Bilişim Vadisi’ni ‘çok genç bir Teknopark’ olarak tanımlayan Bilişim Vadisi Ekosistem Geliştirme Ofisi Direktörü Tuba Öztepe, Bilişim Vadisi’ni nasıl konumlandırabileceklerine yönelik çalışma kapsamında tüm paydaşların yer aldığı bir çalıştay düzenlediklerini hatırlattı. “Bilişim ekosistemini tüm paydaşlarla birlikte nasıl geliştirebileceğimizi sorduk ve bir rapor ortaya çıktı” diyen Tuba Öztepe, şöyle devam etti:
“Bu rapor, Bilişim Vadisi resmi sitesinden ulaşılabilir durumda ve bunların ışığında Türkiye Açık Kaynak Platformu’nu kuruyoruz. Burada üç başlığımız var. Birincisi; ülkemizdeki yazılımcı kaynağını ve niteliğini artırmak adına iki yazılım okulu kuruyoruz. Birisi Vadi İstanbul, birisi Bilişim Vadisi’nde. Bu okulların fiziksel kapasitesi toplamda 750 adet; ama okulun kendi kapasitesi 3 binin üzerine çıkacak. Çünkü dönüşümlü bir eğitim söz konusu. İstanbul tarafındaki başvuruları kapattık; ancak Kocaeli tarafındaki başvurularımız açık. 10 dakikalık hafıza oyunu, 2 saatlik bir oyunlaştırılmış algoritma oyununu içeren sınavı geçtiğinizde farklı kurlarda aldığınız puana göre derecelendirilerek okullara gelmeniz sağlanacak. Platform bünyesinde açık kaynak tabanlı yazılımlar üretmeye çalışıyoruz. Sektörün pek çok büyük firması, akademisyenini bir araya getirerek üzerinde mutabık kaldıkları konularda yazılımlar geliştirmeye çalışıyoruz. Bilişim Vadisi Gelişim Sermayesi Yatırım Fonu’nu kurduk. Bu fona mobilite öncelikli olacak şekilde şirketleşmiş, satışını yapmış, kendi ekibini oluşturmuş herkesi bekliyoruz. Türkiye Otomobilleri Girişim Grubu’nun bölgeye girişi ile birlikte bölgede güzel bir mobilite ekosistemi oluştu. Aselsan’ın sivil ekipleri, Havelsan’ın yapay zeka ekipleri, Ortam Elektronik, TEV Türkiye ile birlikte bir mobilite kümesi oluşturduk. Bu küme ilk faaliyetini, mobilite hızlandırma programı adı altında yaptı. Mobilite sektöründe faaliyet gösteren girişimleri topladık, onları Tier seviyelerine göre ayırdık ve farklı eğitimlerle onların mevcut seviyelerinden üst seviyeye çıkmalarına yönelik eğittik. Mevcut durumda girişimcilerimizi yatırım ofisleri ile görüştürmeye devam ediyoruz. Mobilite tabanlı tarım kümelenmesi ile ilgili çalışmalarımızı yürütüyoruz. 14 Temmuz’da bununla ilgili ilk çalıştayımızı yaptık. Bununla alakalı raporumuzu yayınlayacağız. Sanayide Dijital Dönüşüm projemiz kapsamında bölgemizdeki 3 farklı OSB’nin 15 farklı şirketini ziyarete gittik ve bu şirketlerin dijital dönüşüm haritalarını çıkardık. Bu firmalarımıza karnelerini vererek mevcut durumda bizimle, OSB firmalarıyla eşleştirmelerini yapıyoruz.”
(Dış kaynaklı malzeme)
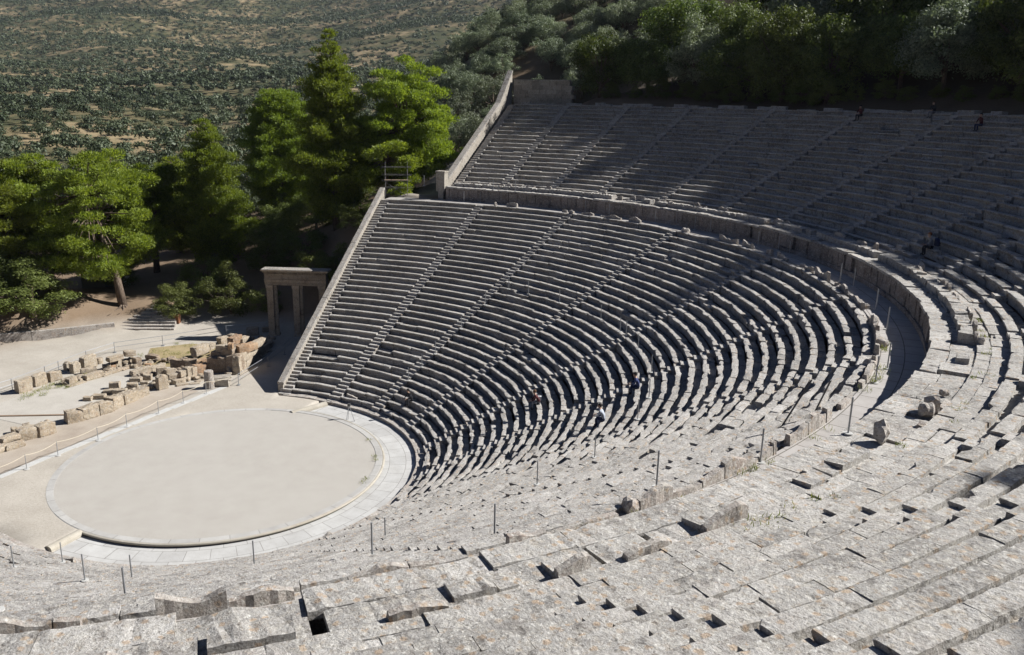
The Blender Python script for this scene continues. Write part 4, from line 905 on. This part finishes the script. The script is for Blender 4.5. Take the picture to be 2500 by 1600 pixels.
rubble_wall([(-15.9, 6.6), (-15.6, 8.6), (-14.6, 10.6), (-14.0, 12.2)], .7, .2, M['ruin'], 'low tan rubble footing along the front wall by the column drum', 2)
rubble_wall([(-18.6, 9.0), (-17.4, 11.4), (-16.4, 13.6)], .7, .25, M['ruin_brown'], 'brown rubble footing crossing the middle of the stage ruins', 3)
rubble_wall([(-20.4, 13.4), (-18.4, 14.4), (-16.8, 15.2)], .35, .35, M['ruin_brown'], 'brown rubble edge below the dry grass plot', 4)
rubble_wall([(-12.4, 13.6), (-13.4, 17.4), (-14.8, 21.2), (-16.4, 23.4)], .7, .5, M['ruin'], 'tan rubble core of the ramp wall leading to the gateway', 5)
rubble_wall([(-17.0, 16.6), (-17.6, 19.6), (-18.2, 22.6)], .8, .3, M['ruin_brown'], 'tumbled rubble between the dry grass plot and the gateway', 6)
rubble_wall([(-15.2, -6.0), (-15.4, -2.6), (-15.6, -.6)], .6, .25, M['ruin'], 'low tan rubble footing of the front wall at the left edge', 7)
rubble_wall([(-17.2, 5.0), (-16.8, 7.2)], .8, .15, M['ruin'], 'small heap of pale rubble inside the stage floor', 8)
# column drum
dr = empty('column_drum', (-11.53, 10.55, 0), 'short fluted grey column drum standing beside the rope fence', 'column drum')
N = 60; V = []
for z in (-.02, 1.42, 1.46):
    for k in range(N):
        t = 2 * math.pi * k / N; r = .36 + .022 * abs(math.sin(t * 10)) - (.03 if z > 1.44 else 0) - .01 * z; V.append((-11.53 + r * math.cos(t), 10.55 + r * math.sin(t), z))
F = [(q * N + k, q * N + (k + 1) % N, (q + 1) * N + (k + 1) % N, (q + 1) * N + k) for q in range(2) for k in range(N)] + [tuple(range(2 * N, 3 * N))]
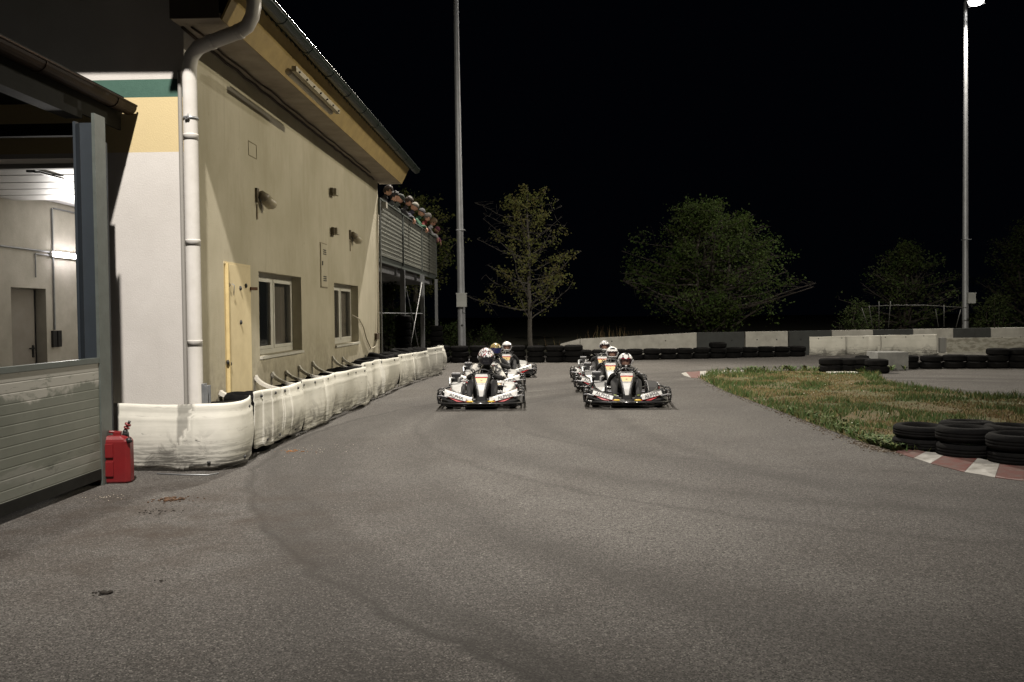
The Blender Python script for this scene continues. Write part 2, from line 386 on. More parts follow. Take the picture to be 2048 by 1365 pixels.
# front_stripes: z bands of paint
zz = xyz[2]
def band(lo, hi): return q.math('MULTIPLY', q.math('GREATER_THAN', zz, lo), q.math('LESS_THAN', zz, hi))
ZG1, ZG0, ZY0 = PY(358,158,YF).z, PY(358,194,YF).z, PY(358,304,YF).z
gn = q.n('ShaderNodeNewGeometry'); fy = q.math('LESS_THAN', q.xyz(gn.outputs['Normal'])[1], -.5)
co = q.mix(q.math('MULTIPLY', fy, band(ZY0, ZG0)), wht, yel); co = q.mix(q.math('MULTIPLY', fy, band(ZG0, ZG1)), co, grn)
q.L.new(co, q.b.inputs['Base Color']); q.bump(q.math('ADD', n3, q.math('MULTIPLY', n4, .6)), .4, .008)
in_m = mat('interior_render', (.50,.475,.42), .9, 1.6, (.34,.32,.27), .8, .3, 40)
dark_in = mat('dark_room', (.02,.02,.02), .9)
B = empty('workshop_building', (XW, YF, 0), label='cream rendered building with green and yellow painted bands at its near corner', cat='building')
BO = -Vector(B.location)
def bp(mb, name, m, par=B, **k):
    return mb.build(name, m, par, loc=BO if par is B else (0,0,0), **k)
def holed(axis, c, th, u0, u1, v0, v1, holes):
    """wall sheet with thickness: axis 'x' -> plane x=c (u=y), axis 'y' -> plane y=c (u=x); th points inward"""
    us = sorted({u0,u1,*[h[0] for h in holes],*[h[1] for h in holes]}); vs = sorted({v0,v1,*[h[2] for h in holes],*[h[3] for h in holes]})
    mb = MB(); P = (lambda u, v, w: (c+w, u, v)) if axis == 'x' else (lambda u, v, w: (u, c+w, v))
    hole = lambda i, j: any(h[0]-1e-6 <= us[i] and us[i+1] <= h[1]+1e-6 and h[2]-1e-6 <= vs[j] and vs[j+1] <= h[3]+1e-6 for h in holes)
    for i in range(len(us)-1):
        for j in range(len(vs)-1):
            if hole(i, j): continue
            for w in (0, th): mb.add([P(us[i],vs[j],w),P(us[i+1],vs[j],w),P(us[i+1],vs[j+1],w),P(us[i],vs[j+1],w)], [(0,1,2,3)])
    for h in holes+[(u0,u1,v0,v1)]:
        a = [(h[0],h[2]),(h[1],h[2]),(h[1],h[3]),(h[0],h[3])]
        for k in range(4):
            (ua,va),(ub,vb) = a[k], a[(k+1)%4]; mb.add([P(ua,va,0),P(ub,vb,0),P(ub,vb,th),P(ua,va,th)], [(0,1,2,3)])
    return mb
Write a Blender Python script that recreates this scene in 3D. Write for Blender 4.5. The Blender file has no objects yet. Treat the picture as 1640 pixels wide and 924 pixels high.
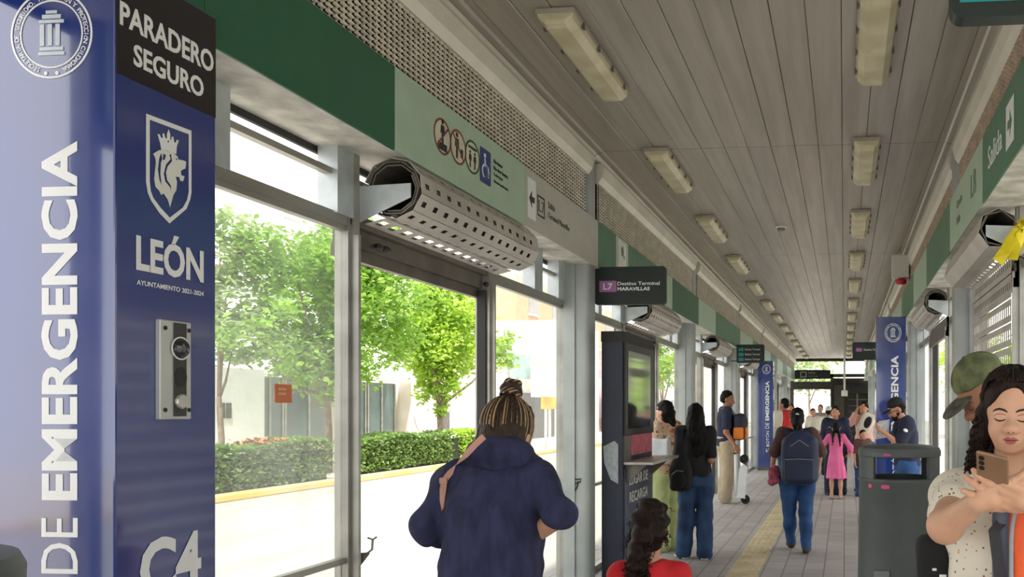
import bpy, bmesh, math, random
import numpy as np
from mathutils import Vector, Matrix
R = math.radians
random.seed(7)
S = bpy.context.scene
COL = S.collection

# ---------------------------------------------------------------- camera
FPX, PSI, HY, EYE = 1320.0, R(5.0), 655.0, 1.6
PXC = 1352 - FPX*math.tan(PSI)
cd = bpy.data.cameras.new('camera')
cam = bpy.data.objects.new('camera', cd); COL.objects.link(cam)
cam.location = (0, 0, EYE); cam.rotation_euler = (R(90), 0, PSI)
cd.sensor_fit = 'HORIZONTAL'; cd.sensor_width = 36.0; cd.lens = 36.0*FPX/1640
cd.shift_x = (820-PXC)/1640; cd.shift_y = (HY-462)/1640
cd.clip_start = 0.05; cd.clip_end = 400
S.camera = cam
# ---------------------------------------------------------------- light
W = bpy.data.worlds.new('sky'); S.world = W; W.use_nodes = True
bg = W.node_tree.nodes['Background']
bg.inputs[0].default_value = (1.0, 0.985, 0.96, 1); bg.inputs[1].default_value = 1.75
sl = bpy.data.lights.new('sun', 'SUN'); sl.energy = 6.0; sl.angle = R(3); sl.color = (1, .95, .86)
so = bpy.data.objects.new('sun', sl); COL.objects.link(so)
so.rotation_euler = Vector((-.17, .42, -1)).to_track_quat('-Z', 'Y').to_euler()
S.view_settings.view_transform = 'Standard'; S.view_settings.look = 'None'
S.view_settings.exposure = 0.5; S.view_settings.gamma = 1.0
S.view_settings.use_curve_mapping = False
S.cycles.transparent_max_bounces = 24
S.cycles.max_bounces = 10; S.cycles.diffuse_bounces = 5

def at(u, v, Y):
    """the point of the vertical plane at distance Y seen at photo pixel u, v"""
    a = (u-PXC)/FPX; c, s = math.cos(PSI), math.sin(PSI)
    d = Vector((-s+a*c, c+a*s, (HY-v)/FPX))
    return Vector((0, 0, EYE)) + d*(Y/d.y)
def atx(u, v, X):
    a = (u-PXC)/FPX; c, s = math.cos(PSI), math.sin(PSI)
    d = Vector((-s+a*c, c+a*s, (HY-v)/FPX))
    return Vector((0, 0, EYE)) + d*(X/d.x)

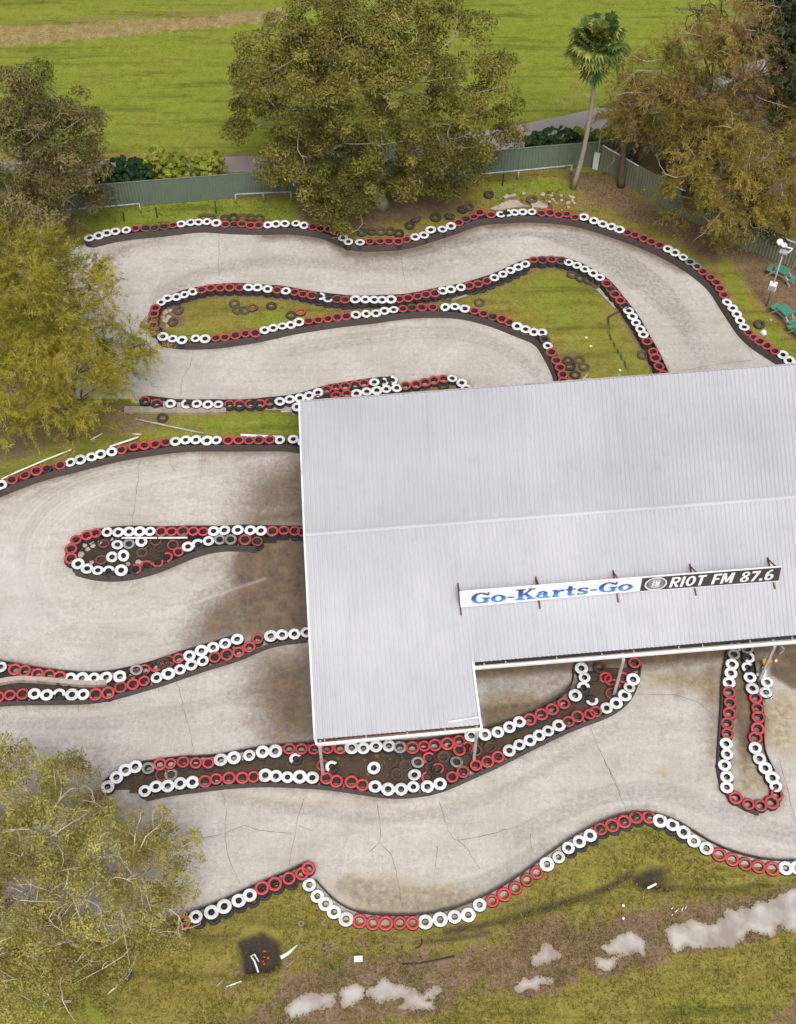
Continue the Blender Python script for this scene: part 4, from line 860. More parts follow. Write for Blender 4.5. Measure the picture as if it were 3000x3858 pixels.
def slab(bl, br, tr, tl, name, mat, th=.05):
    n_ = pn(bl, br, tl); V = []; Fc = []; m_ = 24; q_ = 3
    for o_ in (0, -th):
        for i in range(m_ + 1):
            for j in range(q_ + 1): V.append(lerp(lerp(bl, br, i / m_), lerp(tl, tr, i / m_), j / q_) + n_ * o_ - so_)
    w_ = q_ + 1; B_ = (m_ + 1) * w_
    for i in range(m_):
        for j in range(q_): a_ = i * w_ + j; Fc += [(a_, a_ + w_, a_ + w_ + 1, a_ + 1), (B_ + a_ + 1, B_ + a_ + w_ + 1, B_ + a_ + w_, B_ + a_)]
        a_ = i * w_; c_ = a_ + q_; Fc += [(a_, B_ + a_, B_ + a_ + w_, a_ + w_), (c_ + w_, B_ + c_ + w_, B_ + c_, c_)]
    Fc += [(0, 1, B_ + 1, B_), (1, 2, B_ + 2, B_ + 1), (2, 3, B_ + 3, B_ + 2)]; e_ = m_ * w_
    Fc += [(e_ + j + 1, e_ + j, B_ + e_ + j, B_ + e_ + j + 1) for j in range(q_)]
    return mesh_np(name, V, Fc, M[mat], sign)
PW = slab(SB['bl'], SB['bm'], SB['tm'], SB['tl'], 'white_panel', 'signwhite'); PD = slab(SB['bm'], SB['br'], SB['tr'], SB['tm'], 'dark_panel', 'signblack')
def trim(a_, b_, w_=.05): return mesh_np('panel_trim', [np.array(v) - so_ for v in MB().bar(a_, b_, w_, w_).v], MB().bar(a_, b_, w_, w_).f, M['signwhite'], sign)
up3 = np.array([0, 0, .03]); trim(SB['tl'] + up3, SB['tm'] + up3); trim(SB['tm'] + up3, SB['tr'] + up3); trim(SB['bm'] - up3 * .8, SB['br'] - up3 * .8, .035)
for t_ in (0.0, .245, .49, .735, .985):
    bl = lerp(SB['bl'], SB['br'], t_); tl = lerp(SB['tl'], SB['tr'], t_); fw = np.array([.07, -1, 0])
    gz = lambda q: np.array([q[0], q[1], roof_z(q[0], q[1]) + .07])
    b = MB(); f0 = gz(bl + fw * .32); f1 = gz(bl - fw * 1.22); b.bar(f0, f1, .06, .06); b.bar(bl - fw * .09 - (0, 0, .1), tl - fw * .09, .05, .05); b.bar(f1 + fw * .1, tl - fw * .12 - (0, 0, .1), .045, .045)
    mesh_np('support_frame', np.array(b.v) - so_, b.f, M['rust'], sign)
class Glyphs:
    """flat letter strokes on a panel; u along, v up, both in panel units"""
    def __init__(s, bl, br, tr, tl): s.q = [np.array(k_) for k_ in (bl, br, tr, tl)]; s.n = pn(bl, br, tl); s.v = []; s.f = []; s.g = []; s.lay = 0
    def pt(s, u, v, o_): a_ = lerp(s.q[0], s.q[1], u); b_ = lerp(s.q[3], s.q[2], u); return lerp(a_, b_, v) + s.n * o_ - so_
    def poly(s, pts, base=.004, grade=None):
        s.lay += 1; o_ = len(s.v); off = base + .006 + (s.lay % 12) * .0007
        for i, (u, v) in enumerate(pts): s.v.append(s.pt(u, v, off)); s.g.append(.5 if grade is None else grade[i])
        s.f.append(tuple(range(o_, o_ + len(pts))))
    def build(s, name, mat):
        return mesh_np(name, s.v, s.f, M[mat], sign, attrs={'grade': ('FLOAT', 'POINT', s.g)})
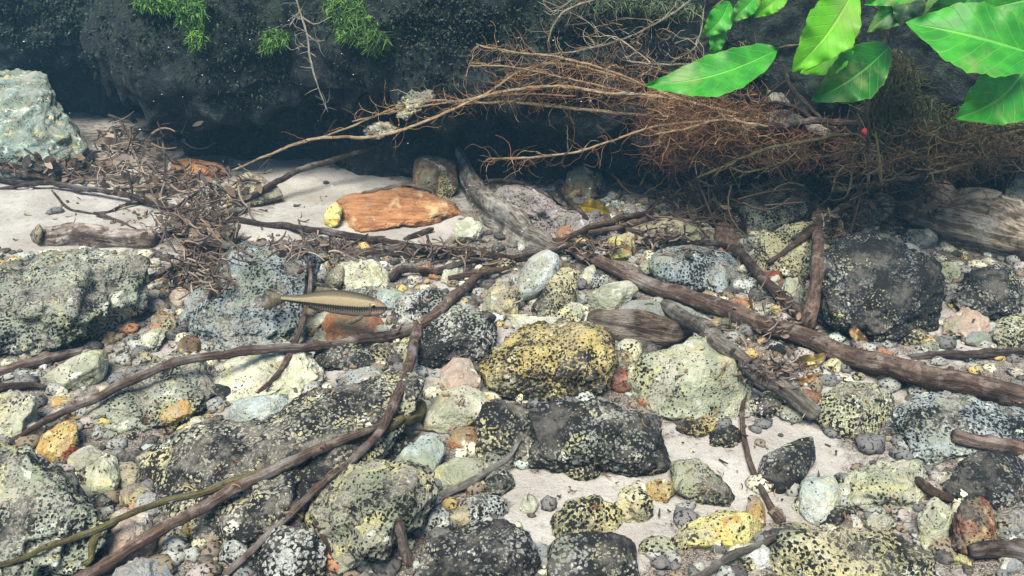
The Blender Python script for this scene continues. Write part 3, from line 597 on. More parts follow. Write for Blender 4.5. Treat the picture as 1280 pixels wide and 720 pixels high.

“Bağlantı kurma noktasında teknoparklar önemli”
Gazi Teknopark Genel Müdürü Dr. S. Tuğrul İmer, teknoparkların genelinde bilişim ağırlığına dikkat çekerek sözlerine başladı. “Bu tablonun biraz daha dengeli olması kanaatindeyim. Sanayi, biyoteknoloji gibi firmalarımızın sayılarının artması benim arzum” temennisini dile getiren İmer, şu bilgileri paylaştı:
“Bilim, teknolojiye, teknoloji de sanayiye katkıda bulundu. Dönüşüm birlikte gerçekleşti. BT, bunun daha da hızlanıp yayılmasına olanak tanıyor. Bu noktada otomasyonun belirleyici rolü bulunuyor. ABD, Çin’in de gelişim eğrilerine bakıldığında sanayinin rolü görülüyor. Demir-çelik, makine, uzay sanayi bunun içerisine giriyor. BT de bunu tamamlayacak şekilde ilerliyor. Gelinen noktada internetin gücü, sosyal medya, oyun, siber güvenlik sektörlerini besliyor. Sektörler, birbirlerini doğurarak birbirlerinden ayrışarak kendi sektörlerini oluşturuyor. Türkiye’deki teknoparklar da bilişim firmalarını bünyelerinde barındırıyorlar. Biz de diğer teknoparklar gibi yüzde 100 dolulukla çalışıyoruz. Ağırlıklı olarak bilişim sektöründeyiz. Dönüşüm kendi kendini besleyen bir mekanizma. Firmalar, teknoparkların içerisinde birbirleriyle etkileşim içerisinde bulunuyorlar. Kendi tecrübemize dayanarak Ticaret Bakanlığı’nın desteklediği bir ihracat kümesi oluşturmuştuk. Gittiğimiz ülkelerdeki yerel firmalarla çalışmak istedik. Ofis açmak gönüllülük açısından önem arz ediyor; fakat orada temasa geçebileceğiniz yerel danışmanınızın olması daha önemli. Teknoparklar, bu noktadaki network’te kritik bir rol oynuyor ve oynamaya devam edecek.”